## Set problem
Copy the records below word for word, from the first line through the line that contains "sc.camera = cam", and leave out any pictures.
───
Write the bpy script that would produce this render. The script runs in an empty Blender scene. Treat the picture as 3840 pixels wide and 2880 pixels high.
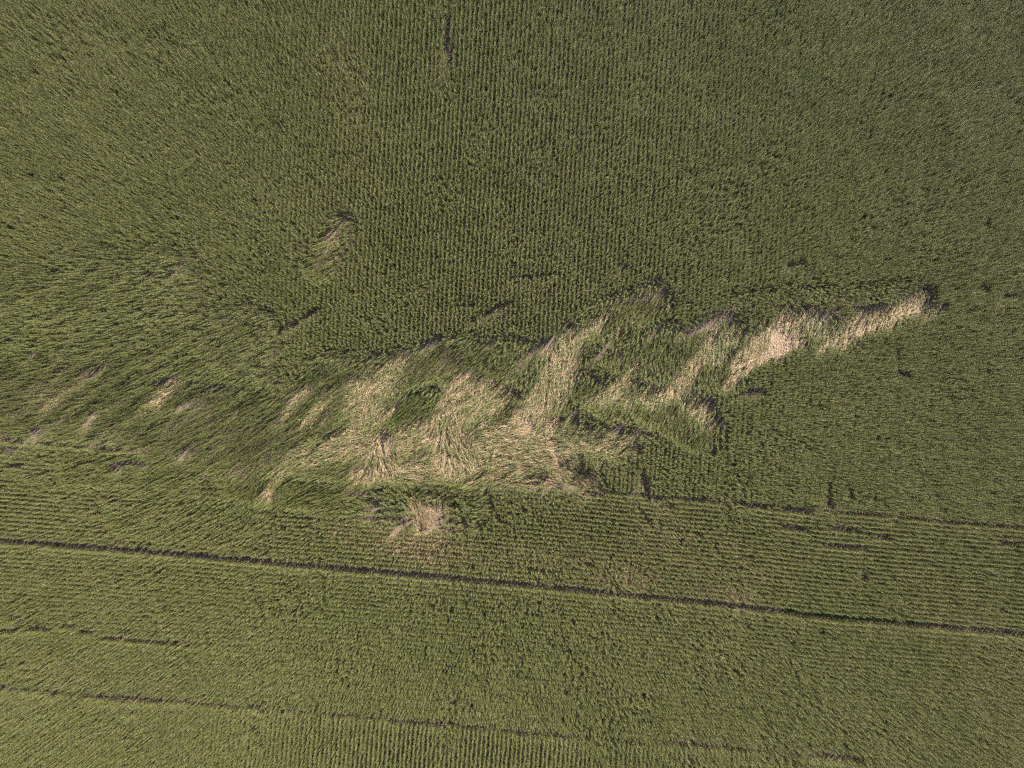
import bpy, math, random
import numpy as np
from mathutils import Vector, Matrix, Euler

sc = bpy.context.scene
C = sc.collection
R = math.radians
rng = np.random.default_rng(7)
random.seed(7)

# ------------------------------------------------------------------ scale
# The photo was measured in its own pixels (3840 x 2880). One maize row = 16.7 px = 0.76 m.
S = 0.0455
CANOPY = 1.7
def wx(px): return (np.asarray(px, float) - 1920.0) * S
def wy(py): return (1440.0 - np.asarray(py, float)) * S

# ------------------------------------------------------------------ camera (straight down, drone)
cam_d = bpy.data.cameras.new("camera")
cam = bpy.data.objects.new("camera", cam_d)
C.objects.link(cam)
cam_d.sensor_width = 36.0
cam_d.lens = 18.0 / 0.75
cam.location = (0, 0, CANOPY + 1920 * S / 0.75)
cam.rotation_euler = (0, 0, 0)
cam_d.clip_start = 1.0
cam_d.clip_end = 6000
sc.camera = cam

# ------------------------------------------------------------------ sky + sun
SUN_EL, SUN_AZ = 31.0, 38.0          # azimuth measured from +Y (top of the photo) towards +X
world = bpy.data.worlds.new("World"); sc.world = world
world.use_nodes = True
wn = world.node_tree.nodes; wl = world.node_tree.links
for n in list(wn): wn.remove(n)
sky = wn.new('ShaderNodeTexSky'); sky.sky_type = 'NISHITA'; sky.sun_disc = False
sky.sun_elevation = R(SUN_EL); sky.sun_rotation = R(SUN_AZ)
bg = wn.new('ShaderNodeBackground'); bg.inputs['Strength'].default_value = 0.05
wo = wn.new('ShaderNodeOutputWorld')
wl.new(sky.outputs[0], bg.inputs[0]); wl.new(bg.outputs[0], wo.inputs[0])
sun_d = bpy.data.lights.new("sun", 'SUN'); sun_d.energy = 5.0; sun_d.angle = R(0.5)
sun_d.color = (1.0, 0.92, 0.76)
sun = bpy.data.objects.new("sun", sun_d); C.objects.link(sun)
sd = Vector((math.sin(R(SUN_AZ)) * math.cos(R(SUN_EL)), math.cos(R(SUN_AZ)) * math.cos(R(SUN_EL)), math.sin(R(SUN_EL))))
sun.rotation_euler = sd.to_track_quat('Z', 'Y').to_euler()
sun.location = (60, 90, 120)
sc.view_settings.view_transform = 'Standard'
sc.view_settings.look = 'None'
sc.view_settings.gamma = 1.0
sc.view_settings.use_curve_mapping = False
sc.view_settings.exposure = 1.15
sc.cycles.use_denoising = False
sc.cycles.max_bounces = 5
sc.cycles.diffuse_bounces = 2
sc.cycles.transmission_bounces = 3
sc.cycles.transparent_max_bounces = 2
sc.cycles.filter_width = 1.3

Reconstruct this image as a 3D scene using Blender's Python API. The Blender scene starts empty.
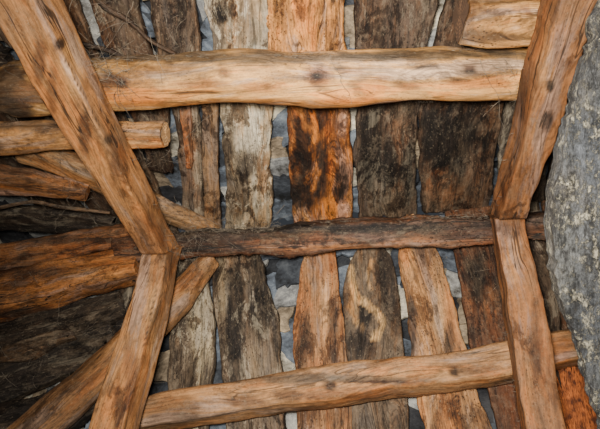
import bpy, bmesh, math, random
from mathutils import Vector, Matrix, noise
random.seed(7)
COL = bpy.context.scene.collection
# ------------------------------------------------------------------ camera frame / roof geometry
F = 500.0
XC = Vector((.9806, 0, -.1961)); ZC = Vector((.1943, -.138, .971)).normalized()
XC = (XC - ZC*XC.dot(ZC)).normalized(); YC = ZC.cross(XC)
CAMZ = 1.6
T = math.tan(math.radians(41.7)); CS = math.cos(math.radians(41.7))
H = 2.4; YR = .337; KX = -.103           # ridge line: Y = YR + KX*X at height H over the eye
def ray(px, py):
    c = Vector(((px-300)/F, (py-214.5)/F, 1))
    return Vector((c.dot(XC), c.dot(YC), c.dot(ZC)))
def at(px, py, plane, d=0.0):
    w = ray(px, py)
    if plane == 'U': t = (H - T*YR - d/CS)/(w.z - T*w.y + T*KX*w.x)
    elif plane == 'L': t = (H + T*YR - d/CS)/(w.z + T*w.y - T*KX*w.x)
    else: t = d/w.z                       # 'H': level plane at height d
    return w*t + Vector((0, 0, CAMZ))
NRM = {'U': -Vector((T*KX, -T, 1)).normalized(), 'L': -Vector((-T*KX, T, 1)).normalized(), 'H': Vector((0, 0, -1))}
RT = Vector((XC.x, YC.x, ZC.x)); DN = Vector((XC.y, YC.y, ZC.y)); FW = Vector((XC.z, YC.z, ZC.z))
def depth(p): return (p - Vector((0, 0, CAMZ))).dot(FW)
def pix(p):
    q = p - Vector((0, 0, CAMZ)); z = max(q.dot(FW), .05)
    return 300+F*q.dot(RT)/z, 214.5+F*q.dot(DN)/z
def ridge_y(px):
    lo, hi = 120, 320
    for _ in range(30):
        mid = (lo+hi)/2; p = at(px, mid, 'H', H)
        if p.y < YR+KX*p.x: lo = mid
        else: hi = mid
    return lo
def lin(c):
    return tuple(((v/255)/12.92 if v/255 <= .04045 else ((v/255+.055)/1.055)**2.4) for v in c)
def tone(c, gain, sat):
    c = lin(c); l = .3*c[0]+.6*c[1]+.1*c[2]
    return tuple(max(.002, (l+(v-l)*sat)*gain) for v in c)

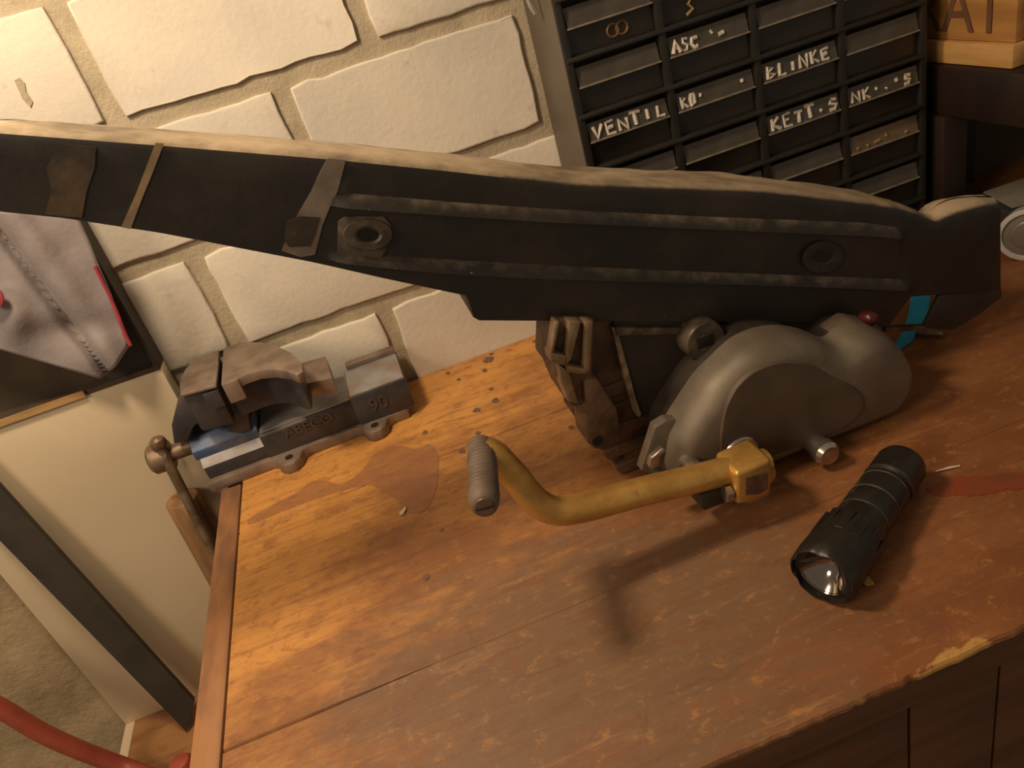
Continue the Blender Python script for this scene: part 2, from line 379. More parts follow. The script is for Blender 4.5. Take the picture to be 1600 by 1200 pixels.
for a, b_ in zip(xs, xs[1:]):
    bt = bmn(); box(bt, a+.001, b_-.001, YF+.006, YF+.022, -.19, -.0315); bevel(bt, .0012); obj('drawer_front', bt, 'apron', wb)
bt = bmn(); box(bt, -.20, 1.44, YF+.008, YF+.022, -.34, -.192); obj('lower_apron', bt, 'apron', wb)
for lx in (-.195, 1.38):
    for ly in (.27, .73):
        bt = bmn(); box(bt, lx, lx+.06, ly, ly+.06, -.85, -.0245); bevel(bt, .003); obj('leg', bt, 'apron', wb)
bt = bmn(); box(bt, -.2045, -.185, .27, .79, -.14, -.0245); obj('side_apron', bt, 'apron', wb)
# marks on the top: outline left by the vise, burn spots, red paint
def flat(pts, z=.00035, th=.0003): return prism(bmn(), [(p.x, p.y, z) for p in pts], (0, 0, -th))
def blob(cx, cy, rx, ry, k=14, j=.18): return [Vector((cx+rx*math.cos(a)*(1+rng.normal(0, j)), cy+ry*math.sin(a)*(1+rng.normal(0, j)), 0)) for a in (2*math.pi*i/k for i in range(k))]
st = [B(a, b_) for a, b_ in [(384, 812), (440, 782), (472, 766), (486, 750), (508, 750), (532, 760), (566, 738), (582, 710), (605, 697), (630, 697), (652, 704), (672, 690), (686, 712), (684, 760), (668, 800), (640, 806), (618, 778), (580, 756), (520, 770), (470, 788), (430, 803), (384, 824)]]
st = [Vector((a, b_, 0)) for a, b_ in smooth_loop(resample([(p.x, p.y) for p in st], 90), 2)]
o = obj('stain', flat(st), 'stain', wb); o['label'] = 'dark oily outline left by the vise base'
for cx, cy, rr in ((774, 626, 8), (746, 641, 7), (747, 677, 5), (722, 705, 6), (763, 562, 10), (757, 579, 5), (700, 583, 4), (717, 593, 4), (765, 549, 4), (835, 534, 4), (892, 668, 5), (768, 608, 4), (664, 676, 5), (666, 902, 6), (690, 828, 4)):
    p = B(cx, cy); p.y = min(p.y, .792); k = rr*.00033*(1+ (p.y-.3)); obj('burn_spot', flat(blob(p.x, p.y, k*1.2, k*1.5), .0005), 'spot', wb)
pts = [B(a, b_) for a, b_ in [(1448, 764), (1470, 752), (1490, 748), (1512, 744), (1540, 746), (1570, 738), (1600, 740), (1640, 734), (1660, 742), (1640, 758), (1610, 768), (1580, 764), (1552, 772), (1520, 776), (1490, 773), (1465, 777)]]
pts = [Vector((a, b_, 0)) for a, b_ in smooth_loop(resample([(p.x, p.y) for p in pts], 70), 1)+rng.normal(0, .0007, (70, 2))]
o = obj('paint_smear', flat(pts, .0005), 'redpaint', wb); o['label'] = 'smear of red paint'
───
## Solution to the exercise
Write the bpy script that would produce this render. The script runs in an empty Blender scene. Treat the picture as 3840 pixels wide and 2880 pixels high.
import bpy, math, random
import numpy as np
from mathutils import Vector, Matrix, Euler

sc = bpy.context.scene
C = sc.collection
R = math.radians
rng = np.random.default_rng(7)
random.seed(7)

# ------------------------------------------------------------------ scale
# The photo was measured in its own pixels (3840 x 2880). One maize row = 16.7 px = 0.76 m.
S = 0.0455
CANOPY = 1.7
def wx(px): return (np.asarray(px, float) - 1920.0) * S
def wy(py): return (1440.0 - np.asarray(py, float)) * S

# ------------------------------------------------------------------ camera (straight down, drone)
cam_d = bpy.data.cameras.new("camera")
cam = bpy.data.objects.new("camera", cam_d)
C.objects.link(cam)
cam_d.sensor_width = 36.0
cam_d.lens = 18.0 / 0.75
cam.location = (0, 0, CANOPY + 1920 * S / 0.75)
cam.rotation_euler = (0, 0, 0)
cam_d.clip_start = 1.0
cam_d.clip_end = 6000
sc.camera = cam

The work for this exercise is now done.